Nobel peace prize committee ‘hopes’ Iran will free Mohammadi
The Norwegian Nobel Committee says it hopes Iran would release Mohammadi so she could attend the prize ceremony in December.
“If the Iranian authorities make the right decision, they will release her. So she can be present to receive this honour, which is what we primarily hope for,” Reiss-Andersen told a press conference.
‘A heart that breaks’
As well as not seeing her children for eight years, restrictions placed by the prison on her telephone calls means Mohammadi has not even heard their voices for more than a year and a half.
“My most incurable and indescribable suffering is the longing to be with my children, from whose lives I departed when they were eight,” she told AFP in September.
“The price of the struggle is not only torture and prison, it is a heart that breaks with every regret and a pain that strikes to the marrow of your bones.”
But she added: “I believe that as long as democracy, equality and freedom have not been achieved, we must continue to fight and sacrifice.”
‘The future of Iran is its women’, says German minister
German foreign minister Annalena Baerbock says praises Mohammadi’s Nobel prize win and says her “fearless voice cannot be locked away”.
On X, Baerbock wrote, “Women. Life. Freedom. The [Nobel Peace Prize] to Narges Mohammadi and thus the women of Iran shows the power of women for freedom. Mohammadi’s fearless voice cannot be locked away, the future of Iran is its women.”
A history of arrests
The Nobel Prize has written a brief bio on Mohammadi on Twitter:
“As a young physics student Mohammadi distinguished herself as an advocate for equality and women’s rights. In 2011 she was arrested for the first time and sentenced to many years of imprisonment for her efforts to assist incarcerated activists and their families.
“After her release on bail, this year’s peace laureate Mohammadi immersed herself in a campaign against use of the death penalty. Her activism against the death penalty led to her re-arrest in 2015, and to a sentence of additional years behind walls.
“Last year’s wave of protests became known to the political prisoners held inside the notorious Evin prison in Tehran. From captivity, 2023 #NobelPeacePrize laureate Mohammadi has helped to ensure that the protests have not ebbed out.”
‘The most determined person I know’: Husband Taghi Rahmani
The activist “is the most determined person I know”, her husband Taghi Rahmani, who has been a refugee in France since 2012 with their two children, twins now aged 17, told AFP.
“She has three causes in her life – respect for human rights, her feminist commitment and justice for all the crimes that have been committed,” Rahmani said of his wife.
Who is Narges Mohammadi?
Narges Mohammadi, 51, currently jailed in the Evin prison in Tehran, is an Iranian writer, human rights activist and deputy director of the Defenders of Human Rights Center (DHRC).

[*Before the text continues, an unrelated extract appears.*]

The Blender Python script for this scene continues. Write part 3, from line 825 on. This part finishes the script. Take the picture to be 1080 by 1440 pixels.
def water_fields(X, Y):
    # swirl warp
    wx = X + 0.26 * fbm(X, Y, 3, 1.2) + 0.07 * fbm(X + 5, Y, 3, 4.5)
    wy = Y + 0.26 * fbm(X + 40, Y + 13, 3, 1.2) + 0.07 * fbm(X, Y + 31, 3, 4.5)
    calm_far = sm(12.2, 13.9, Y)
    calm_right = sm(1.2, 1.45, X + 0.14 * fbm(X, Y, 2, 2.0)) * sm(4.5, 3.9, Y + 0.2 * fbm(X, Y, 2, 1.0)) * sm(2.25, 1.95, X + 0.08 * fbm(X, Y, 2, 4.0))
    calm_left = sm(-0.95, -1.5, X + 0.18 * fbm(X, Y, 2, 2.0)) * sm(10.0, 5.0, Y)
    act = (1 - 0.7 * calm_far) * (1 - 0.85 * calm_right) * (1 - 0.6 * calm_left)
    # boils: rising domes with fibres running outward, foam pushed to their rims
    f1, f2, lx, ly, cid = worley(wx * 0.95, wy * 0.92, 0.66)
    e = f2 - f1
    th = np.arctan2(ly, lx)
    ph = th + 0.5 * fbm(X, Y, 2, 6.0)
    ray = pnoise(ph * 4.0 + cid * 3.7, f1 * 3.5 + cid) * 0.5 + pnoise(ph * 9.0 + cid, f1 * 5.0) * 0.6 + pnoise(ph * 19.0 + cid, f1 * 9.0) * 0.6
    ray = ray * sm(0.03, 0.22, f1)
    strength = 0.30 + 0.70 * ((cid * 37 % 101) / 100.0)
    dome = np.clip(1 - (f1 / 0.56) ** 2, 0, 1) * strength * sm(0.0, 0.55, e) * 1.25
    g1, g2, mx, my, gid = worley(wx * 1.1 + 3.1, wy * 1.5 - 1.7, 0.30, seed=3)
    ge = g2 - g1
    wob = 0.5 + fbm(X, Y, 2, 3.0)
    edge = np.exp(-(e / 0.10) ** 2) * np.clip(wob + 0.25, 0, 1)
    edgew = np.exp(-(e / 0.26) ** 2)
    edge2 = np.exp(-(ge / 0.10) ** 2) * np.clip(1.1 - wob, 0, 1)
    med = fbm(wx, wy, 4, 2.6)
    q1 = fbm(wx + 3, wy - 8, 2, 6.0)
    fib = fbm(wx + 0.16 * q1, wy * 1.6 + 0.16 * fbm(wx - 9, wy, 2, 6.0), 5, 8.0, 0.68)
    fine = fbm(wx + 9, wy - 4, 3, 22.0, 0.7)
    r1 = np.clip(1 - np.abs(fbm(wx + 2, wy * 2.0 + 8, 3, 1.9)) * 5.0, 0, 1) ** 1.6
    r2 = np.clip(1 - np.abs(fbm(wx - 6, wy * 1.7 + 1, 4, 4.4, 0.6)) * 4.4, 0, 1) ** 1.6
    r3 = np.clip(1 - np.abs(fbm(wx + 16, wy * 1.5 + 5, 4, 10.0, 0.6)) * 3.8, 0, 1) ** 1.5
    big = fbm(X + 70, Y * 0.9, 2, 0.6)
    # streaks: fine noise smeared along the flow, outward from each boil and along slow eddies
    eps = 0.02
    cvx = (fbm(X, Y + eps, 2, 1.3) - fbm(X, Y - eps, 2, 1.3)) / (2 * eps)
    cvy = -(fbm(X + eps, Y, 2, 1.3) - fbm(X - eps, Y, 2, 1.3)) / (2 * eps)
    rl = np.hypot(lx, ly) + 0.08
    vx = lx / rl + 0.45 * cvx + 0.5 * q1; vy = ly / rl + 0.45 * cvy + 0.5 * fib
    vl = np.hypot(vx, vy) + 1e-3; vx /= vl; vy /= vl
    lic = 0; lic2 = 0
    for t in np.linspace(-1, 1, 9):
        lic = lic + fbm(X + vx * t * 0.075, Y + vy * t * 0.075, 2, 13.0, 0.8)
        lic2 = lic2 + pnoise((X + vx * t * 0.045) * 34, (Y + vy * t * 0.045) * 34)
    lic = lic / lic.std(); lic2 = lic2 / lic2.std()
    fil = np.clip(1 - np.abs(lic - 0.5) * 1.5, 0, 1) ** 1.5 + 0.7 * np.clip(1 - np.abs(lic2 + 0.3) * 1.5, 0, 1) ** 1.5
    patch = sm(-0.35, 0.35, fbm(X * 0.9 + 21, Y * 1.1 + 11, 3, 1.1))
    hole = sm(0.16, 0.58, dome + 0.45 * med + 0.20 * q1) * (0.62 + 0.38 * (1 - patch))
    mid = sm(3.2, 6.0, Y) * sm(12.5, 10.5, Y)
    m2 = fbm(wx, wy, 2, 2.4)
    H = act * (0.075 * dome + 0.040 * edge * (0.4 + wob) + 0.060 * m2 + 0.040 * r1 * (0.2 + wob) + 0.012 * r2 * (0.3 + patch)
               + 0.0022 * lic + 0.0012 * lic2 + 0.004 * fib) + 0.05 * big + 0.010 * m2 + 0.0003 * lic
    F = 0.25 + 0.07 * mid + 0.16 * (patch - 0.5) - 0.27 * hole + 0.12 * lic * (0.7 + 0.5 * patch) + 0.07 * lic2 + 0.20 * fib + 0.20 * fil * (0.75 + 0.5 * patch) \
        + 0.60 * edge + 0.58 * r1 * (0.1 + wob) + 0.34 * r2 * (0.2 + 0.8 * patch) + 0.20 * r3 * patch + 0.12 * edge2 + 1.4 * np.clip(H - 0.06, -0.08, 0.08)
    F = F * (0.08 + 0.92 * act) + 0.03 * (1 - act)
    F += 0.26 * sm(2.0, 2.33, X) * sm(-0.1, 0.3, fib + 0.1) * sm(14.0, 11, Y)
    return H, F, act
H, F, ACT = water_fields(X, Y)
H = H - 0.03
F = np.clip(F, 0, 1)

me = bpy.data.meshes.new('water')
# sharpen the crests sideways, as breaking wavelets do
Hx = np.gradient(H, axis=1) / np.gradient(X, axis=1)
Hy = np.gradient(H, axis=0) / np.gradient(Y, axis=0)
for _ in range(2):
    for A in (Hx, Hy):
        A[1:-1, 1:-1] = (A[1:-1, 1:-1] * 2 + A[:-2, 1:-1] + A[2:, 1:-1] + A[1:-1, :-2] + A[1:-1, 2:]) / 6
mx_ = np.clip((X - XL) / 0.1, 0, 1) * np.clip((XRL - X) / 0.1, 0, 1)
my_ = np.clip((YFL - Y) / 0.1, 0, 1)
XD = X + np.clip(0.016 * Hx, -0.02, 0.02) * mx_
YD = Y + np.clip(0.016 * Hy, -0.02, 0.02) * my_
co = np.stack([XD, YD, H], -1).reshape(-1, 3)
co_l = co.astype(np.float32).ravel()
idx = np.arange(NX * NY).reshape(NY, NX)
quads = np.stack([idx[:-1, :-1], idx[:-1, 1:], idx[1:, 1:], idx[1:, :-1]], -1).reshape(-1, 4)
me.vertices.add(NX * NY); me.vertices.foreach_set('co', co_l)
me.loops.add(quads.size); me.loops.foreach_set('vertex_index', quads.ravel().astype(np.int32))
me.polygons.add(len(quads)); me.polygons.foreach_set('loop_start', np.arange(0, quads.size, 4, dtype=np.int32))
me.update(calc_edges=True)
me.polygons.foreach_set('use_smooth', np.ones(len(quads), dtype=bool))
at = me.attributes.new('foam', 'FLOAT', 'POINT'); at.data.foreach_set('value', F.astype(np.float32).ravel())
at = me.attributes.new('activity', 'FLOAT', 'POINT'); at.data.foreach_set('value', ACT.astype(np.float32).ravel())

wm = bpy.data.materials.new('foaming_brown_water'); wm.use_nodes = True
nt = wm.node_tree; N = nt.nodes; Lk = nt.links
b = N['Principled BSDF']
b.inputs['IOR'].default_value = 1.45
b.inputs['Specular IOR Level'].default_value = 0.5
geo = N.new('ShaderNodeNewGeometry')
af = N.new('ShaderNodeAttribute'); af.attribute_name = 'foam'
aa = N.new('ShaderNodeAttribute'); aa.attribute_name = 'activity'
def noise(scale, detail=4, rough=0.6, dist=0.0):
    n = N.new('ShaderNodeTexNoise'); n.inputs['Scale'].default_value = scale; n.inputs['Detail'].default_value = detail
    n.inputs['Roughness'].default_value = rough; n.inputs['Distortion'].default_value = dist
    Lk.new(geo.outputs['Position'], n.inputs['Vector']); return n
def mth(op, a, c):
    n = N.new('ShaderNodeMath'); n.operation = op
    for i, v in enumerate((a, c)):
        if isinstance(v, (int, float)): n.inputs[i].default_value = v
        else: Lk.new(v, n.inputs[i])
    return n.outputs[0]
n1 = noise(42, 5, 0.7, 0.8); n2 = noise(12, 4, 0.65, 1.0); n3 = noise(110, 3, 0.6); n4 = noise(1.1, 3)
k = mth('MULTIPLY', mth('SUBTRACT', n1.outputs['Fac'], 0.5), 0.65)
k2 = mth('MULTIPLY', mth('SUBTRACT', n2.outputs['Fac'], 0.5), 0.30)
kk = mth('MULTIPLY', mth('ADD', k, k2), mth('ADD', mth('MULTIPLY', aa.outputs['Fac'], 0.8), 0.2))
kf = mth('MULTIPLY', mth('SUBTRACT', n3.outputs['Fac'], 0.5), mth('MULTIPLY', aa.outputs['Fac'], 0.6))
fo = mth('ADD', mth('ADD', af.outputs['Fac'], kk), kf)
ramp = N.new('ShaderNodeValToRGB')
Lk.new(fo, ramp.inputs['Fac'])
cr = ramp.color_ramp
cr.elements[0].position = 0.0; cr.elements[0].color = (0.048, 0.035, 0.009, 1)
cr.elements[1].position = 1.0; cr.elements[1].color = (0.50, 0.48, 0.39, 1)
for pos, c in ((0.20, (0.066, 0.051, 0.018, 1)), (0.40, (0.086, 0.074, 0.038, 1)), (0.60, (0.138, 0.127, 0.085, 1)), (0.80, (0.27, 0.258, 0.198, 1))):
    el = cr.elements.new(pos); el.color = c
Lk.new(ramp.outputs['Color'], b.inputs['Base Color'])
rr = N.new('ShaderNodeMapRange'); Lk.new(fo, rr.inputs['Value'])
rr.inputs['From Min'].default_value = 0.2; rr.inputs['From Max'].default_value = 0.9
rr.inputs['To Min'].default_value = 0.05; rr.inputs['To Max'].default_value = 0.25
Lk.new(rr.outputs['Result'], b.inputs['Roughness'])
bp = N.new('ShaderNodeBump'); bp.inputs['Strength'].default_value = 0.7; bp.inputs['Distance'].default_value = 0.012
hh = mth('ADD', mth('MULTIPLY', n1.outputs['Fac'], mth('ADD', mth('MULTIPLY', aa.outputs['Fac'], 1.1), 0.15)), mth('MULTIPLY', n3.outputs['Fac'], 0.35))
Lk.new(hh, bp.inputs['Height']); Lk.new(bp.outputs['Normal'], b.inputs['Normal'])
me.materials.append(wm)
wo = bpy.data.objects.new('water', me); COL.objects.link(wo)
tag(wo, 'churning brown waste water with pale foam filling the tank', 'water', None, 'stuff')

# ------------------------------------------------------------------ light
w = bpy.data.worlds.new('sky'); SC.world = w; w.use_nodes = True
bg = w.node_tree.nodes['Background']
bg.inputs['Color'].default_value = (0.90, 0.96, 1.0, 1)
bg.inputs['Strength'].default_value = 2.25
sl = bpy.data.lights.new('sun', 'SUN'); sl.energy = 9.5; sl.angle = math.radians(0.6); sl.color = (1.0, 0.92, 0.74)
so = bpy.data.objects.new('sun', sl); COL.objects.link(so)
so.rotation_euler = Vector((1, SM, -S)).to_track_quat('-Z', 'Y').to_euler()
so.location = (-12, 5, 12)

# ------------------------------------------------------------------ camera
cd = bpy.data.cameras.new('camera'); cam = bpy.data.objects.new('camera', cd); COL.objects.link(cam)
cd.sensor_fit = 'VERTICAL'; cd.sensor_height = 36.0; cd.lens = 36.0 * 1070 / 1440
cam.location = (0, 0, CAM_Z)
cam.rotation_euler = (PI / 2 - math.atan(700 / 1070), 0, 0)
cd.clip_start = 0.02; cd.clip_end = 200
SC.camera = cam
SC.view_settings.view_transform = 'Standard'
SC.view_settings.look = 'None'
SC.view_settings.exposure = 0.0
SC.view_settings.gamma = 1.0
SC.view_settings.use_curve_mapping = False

Mohammadi is currently serving multiple sentences, amounting to 12 years, most recently for “spreading anti-state propaganda”, and was given 154 lashes as a result of the decision.
But Mohammadi has been in and out of prison for the last decade due to her activism and work on abolishing the death penalty in Iran and campaigning for women’s rights.
In 2022, she was only tried for five minutes before being given a sentence of eight years and 70 lashes.
Following the Mahsa Amini protests in Iran, Mohammadi has continued to report her experience of abuse as a woman in Evin prison.
Mohammadi becomes the 19th woman to win the Nobel Peace Prize.